> Dataset content:
┏━━

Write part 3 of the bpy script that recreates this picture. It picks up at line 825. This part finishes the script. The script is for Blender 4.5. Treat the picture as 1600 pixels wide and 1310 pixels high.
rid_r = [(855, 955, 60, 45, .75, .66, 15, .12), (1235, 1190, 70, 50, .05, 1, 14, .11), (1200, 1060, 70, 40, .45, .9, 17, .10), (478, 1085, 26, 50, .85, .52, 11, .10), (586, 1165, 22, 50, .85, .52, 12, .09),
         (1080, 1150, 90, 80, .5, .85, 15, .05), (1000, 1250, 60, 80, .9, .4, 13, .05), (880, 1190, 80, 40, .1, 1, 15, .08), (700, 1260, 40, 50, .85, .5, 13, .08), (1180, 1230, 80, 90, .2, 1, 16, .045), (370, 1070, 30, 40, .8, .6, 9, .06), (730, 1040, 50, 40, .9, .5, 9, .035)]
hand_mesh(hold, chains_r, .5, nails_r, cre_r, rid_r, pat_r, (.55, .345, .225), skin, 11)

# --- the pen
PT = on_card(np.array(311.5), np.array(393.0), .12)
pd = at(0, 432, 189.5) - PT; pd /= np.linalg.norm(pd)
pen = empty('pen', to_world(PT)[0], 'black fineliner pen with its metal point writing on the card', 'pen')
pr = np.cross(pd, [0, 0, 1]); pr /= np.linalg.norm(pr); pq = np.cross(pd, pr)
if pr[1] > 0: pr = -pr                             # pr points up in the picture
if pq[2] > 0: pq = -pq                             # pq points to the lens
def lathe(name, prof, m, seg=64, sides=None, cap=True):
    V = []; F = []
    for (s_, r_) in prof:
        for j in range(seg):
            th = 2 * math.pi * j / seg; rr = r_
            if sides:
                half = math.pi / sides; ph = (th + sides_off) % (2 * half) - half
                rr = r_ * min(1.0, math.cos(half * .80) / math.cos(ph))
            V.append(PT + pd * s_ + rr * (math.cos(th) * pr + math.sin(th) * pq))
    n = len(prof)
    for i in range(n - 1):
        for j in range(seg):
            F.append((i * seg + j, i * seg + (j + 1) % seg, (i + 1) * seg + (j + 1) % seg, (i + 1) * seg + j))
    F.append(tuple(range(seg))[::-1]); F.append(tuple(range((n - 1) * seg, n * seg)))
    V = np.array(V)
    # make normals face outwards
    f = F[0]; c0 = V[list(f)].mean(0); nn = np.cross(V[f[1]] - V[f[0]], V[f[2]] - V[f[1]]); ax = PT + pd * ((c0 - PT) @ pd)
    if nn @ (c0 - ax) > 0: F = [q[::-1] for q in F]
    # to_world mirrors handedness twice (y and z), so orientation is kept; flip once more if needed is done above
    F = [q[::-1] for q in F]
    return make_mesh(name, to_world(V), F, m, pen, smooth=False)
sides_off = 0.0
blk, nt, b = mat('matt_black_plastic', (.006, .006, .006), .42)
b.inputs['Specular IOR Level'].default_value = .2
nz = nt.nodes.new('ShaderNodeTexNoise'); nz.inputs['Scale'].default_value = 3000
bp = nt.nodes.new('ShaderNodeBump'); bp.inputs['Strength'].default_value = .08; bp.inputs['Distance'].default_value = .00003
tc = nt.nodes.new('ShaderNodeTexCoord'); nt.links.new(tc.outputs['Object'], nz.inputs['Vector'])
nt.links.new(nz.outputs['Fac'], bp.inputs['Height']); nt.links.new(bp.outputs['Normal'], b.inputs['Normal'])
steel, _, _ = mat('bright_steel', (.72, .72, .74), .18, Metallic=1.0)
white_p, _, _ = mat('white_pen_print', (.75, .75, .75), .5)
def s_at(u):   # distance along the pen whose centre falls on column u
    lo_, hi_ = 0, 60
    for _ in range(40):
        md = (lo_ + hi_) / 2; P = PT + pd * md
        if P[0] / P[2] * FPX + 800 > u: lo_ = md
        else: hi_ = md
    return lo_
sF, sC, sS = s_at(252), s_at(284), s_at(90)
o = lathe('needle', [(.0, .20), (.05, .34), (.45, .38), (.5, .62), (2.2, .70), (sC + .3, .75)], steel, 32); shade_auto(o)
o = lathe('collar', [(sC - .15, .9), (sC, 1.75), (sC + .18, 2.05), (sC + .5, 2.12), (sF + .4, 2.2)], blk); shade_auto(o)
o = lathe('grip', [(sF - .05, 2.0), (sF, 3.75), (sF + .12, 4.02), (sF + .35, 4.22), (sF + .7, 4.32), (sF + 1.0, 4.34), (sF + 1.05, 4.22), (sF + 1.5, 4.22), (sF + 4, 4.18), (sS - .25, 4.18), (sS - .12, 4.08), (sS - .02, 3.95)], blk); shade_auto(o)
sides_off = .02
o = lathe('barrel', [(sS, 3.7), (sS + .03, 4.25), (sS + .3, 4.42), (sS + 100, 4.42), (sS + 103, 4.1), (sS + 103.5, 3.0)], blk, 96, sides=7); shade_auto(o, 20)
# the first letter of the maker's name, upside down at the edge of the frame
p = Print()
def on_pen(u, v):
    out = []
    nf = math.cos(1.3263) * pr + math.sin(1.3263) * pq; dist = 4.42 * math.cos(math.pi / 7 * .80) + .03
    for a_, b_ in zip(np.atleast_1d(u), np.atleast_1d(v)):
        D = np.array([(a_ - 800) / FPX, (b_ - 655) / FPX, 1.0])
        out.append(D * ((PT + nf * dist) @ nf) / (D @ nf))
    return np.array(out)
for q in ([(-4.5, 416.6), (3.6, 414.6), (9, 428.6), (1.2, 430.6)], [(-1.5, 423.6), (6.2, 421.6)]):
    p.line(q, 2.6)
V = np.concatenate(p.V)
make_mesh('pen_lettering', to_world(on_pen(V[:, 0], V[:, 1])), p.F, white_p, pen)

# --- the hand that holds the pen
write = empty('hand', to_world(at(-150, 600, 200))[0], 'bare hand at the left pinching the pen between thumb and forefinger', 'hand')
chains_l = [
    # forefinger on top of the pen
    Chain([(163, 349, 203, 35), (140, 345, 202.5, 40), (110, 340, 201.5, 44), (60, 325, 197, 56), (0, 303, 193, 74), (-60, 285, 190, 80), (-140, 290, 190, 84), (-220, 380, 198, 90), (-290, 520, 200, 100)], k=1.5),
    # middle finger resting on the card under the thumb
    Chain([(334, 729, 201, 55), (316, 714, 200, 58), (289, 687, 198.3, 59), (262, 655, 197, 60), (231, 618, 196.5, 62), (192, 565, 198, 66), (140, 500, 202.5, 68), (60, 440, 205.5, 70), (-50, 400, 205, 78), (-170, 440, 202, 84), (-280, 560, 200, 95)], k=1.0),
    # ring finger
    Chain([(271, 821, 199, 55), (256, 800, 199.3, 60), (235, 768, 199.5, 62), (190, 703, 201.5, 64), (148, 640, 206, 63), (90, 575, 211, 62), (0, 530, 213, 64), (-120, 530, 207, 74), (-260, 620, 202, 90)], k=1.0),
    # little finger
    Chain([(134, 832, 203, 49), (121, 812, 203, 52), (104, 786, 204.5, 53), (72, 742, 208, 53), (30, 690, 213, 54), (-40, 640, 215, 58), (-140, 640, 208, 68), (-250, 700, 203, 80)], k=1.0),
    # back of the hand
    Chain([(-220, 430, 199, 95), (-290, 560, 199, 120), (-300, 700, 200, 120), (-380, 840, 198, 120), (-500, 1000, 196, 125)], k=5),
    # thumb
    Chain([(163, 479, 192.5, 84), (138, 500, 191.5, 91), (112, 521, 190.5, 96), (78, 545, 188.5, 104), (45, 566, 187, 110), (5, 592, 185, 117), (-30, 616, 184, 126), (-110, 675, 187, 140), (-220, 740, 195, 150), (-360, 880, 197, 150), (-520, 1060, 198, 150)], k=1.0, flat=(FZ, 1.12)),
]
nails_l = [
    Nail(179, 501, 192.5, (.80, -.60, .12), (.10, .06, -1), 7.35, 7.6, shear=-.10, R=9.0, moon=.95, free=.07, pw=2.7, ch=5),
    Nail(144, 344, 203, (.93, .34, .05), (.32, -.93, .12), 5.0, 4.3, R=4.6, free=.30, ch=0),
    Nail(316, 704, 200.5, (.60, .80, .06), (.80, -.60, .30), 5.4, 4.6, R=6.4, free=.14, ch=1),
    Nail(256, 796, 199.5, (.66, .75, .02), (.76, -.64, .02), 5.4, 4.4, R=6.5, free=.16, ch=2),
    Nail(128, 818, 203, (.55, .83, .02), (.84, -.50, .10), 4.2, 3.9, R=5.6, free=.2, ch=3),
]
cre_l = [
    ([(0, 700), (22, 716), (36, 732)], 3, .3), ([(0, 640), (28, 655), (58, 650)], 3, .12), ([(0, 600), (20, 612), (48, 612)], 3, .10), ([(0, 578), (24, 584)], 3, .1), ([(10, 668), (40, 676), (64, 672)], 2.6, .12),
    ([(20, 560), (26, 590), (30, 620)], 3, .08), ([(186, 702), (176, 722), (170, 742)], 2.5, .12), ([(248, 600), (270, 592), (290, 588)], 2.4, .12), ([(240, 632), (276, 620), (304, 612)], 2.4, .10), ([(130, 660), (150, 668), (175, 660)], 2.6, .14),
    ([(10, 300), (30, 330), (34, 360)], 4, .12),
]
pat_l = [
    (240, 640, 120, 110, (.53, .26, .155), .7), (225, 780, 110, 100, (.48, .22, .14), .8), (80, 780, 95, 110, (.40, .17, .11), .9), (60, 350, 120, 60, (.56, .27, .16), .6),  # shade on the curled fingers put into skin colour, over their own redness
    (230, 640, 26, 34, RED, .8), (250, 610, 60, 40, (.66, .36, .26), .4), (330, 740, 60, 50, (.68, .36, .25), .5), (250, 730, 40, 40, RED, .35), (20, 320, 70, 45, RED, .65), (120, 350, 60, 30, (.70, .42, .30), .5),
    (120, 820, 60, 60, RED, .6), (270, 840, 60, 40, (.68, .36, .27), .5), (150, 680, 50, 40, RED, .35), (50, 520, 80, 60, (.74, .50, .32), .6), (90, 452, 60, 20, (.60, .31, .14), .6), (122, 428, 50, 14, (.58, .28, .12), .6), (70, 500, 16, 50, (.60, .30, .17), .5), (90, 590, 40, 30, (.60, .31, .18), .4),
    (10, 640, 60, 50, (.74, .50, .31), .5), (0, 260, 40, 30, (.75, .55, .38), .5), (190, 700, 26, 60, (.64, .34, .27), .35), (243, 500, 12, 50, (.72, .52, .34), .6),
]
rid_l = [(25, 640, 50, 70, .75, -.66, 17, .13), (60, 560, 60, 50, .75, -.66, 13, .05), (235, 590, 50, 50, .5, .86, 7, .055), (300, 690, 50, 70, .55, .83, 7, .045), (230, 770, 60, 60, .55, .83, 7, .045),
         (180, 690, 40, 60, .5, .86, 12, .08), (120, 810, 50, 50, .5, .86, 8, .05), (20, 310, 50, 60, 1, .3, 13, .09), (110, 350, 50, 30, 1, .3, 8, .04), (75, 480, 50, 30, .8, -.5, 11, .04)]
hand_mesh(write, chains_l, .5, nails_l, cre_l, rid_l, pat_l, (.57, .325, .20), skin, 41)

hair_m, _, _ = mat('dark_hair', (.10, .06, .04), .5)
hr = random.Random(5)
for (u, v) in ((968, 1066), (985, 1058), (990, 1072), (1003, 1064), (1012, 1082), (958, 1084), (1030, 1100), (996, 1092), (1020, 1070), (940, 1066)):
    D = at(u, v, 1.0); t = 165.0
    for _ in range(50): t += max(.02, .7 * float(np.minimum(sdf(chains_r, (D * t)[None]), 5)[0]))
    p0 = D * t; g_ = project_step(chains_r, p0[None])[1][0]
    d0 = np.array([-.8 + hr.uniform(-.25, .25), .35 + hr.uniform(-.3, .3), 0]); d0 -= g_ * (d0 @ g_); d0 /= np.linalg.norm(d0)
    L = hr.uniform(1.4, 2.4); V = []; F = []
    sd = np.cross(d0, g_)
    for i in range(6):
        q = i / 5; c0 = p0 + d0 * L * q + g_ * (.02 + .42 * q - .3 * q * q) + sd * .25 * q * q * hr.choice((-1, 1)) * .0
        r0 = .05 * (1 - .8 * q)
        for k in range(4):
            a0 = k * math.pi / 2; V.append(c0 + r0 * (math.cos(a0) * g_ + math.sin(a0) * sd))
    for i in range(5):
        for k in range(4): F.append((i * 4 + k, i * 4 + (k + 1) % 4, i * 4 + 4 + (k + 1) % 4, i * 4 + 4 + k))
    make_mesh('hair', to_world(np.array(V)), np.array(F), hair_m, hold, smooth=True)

┗━━

> Work required:
Print, please, the lines above from the very first through the one that holds "(.55, .345, .225), skin, 11)", both included, word for word and with nothing else.

> Response to this exercise:
Write part 3 of the bpy script that recreates this picture. It picks up at line 825. This part finishes the script. The script is for Blender 4.5. Treat the picture as 1600 pixels wide and 1310 pixels high.
rid_r = [(855, 955, 60, 45, .75, .66, 15, .12), (1235, 1190, 70, 50, .05, 1, 14, .11), (1200, 1060, 70, 40, .45, .9, 17, .10), (478, 1085, 26, 50, .85, .52, 11, .10), (586, 1165, 22, 50, .85, .52, 12, .09),
         (1080, 1150, 90, 80, .5, .85, 15, .05), (1000, 1250, 60, 80, .9, .4, 13, .05), (880, 1190, 80, 40, .1, 1, 15, .08), (700, 1260, 40, 50, .85, .5, 13, .08), (1180, 1230, 80, 90, .2, 1, 16, .045), (370, 1070, 30, 40, .8, .6, 9, .06), (730, 1040, 50, 40, .9, .5, 9, .035)]
hand_mesh(hold, chains_r, .5, nails_r, cre_r, rid_r, pat_r, (.55, .345, .225), skin, 11)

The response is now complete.